→ **Instruction**
Pull out every line below that contains the word "script".

→ **Supplied entries**
-*-
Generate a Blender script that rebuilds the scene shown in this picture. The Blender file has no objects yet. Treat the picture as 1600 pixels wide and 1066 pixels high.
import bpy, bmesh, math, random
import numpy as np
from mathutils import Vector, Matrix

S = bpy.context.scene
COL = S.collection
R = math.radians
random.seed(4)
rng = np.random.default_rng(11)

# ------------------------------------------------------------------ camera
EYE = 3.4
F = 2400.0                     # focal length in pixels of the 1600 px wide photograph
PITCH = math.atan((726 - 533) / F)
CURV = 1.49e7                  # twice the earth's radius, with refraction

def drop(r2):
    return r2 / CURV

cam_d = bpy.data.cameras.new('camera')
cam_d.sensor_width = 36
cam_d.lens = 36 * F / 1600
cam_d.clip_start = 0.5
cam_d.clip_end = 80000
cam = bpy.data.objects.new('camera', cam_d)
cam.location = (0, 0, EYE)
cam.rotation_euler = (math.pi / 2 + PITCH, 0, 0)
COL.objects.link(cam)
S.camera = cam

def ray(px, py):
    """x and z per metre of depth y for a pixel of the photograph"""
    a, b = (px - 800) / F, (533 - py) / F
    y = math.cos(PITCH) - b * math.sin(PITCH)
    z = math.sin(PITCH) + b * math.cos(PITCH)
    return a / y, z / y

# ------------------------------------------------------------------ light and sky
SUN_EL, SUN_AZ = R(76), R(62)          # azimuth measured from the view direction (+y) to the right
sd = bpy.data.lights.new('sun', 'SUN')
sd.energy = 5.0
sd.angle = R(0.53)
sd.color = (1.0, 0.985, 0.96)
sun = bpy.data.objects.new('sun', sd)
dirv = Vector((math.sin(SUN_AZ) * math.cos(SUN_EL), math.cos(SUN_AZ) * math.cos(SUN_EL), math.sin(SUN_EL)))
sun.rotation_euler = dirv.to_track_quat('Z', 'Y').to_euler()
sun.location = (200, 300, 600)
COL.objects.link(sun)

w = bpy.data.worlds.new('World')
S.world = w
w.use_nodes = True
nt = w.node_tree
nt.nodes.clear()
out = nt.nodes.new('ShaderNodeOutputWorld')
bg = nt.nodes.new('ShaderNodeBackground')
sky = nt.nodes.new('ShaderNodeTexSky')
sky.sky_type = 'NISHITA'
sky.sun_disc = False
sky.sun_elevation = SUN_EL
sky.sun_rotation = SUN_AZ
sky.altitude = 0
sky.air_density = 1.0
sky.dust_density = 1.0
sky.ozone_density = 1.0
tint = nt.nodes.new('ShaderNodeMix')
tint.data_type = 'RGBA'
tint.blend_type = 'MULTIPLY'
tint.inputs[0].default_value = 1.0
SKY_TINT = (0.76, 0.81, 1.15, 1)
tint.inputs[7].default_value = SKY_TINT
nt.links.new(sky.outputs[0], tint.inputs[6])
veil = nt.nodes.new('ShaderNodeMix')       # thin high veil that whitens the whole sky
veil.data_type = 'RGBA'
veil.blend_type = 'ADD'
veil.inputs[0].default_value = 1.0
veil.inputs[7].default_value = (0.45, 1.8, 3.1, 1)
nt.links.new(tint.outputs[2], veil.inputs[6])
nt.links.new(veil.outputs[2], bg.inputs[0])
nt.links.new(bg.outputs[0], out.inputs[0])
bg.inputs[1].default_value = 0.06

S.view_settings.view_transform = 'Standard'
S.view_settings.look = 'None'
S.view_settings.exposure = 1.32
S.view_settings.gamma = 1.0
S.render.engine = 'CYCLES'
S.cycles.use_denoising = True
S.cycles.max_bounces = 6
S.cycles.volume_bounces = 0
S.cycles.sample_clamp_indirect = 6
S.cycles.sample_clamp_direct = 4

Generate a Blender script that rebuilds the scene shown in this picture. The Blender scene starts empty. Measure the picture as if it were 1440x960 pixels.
-*-
→ **Complete output**
Generate a Blender script that rebuilds the scene shown in this picture. The Blender file has no objects yet. Treat the picture as 1600 pixels wide and 1066 pixels high.
Generate a Blender script that rebuilds the scene shown in this picture. The Blender scene starts empty. Measure the picture as if it were 1440x960 pixels.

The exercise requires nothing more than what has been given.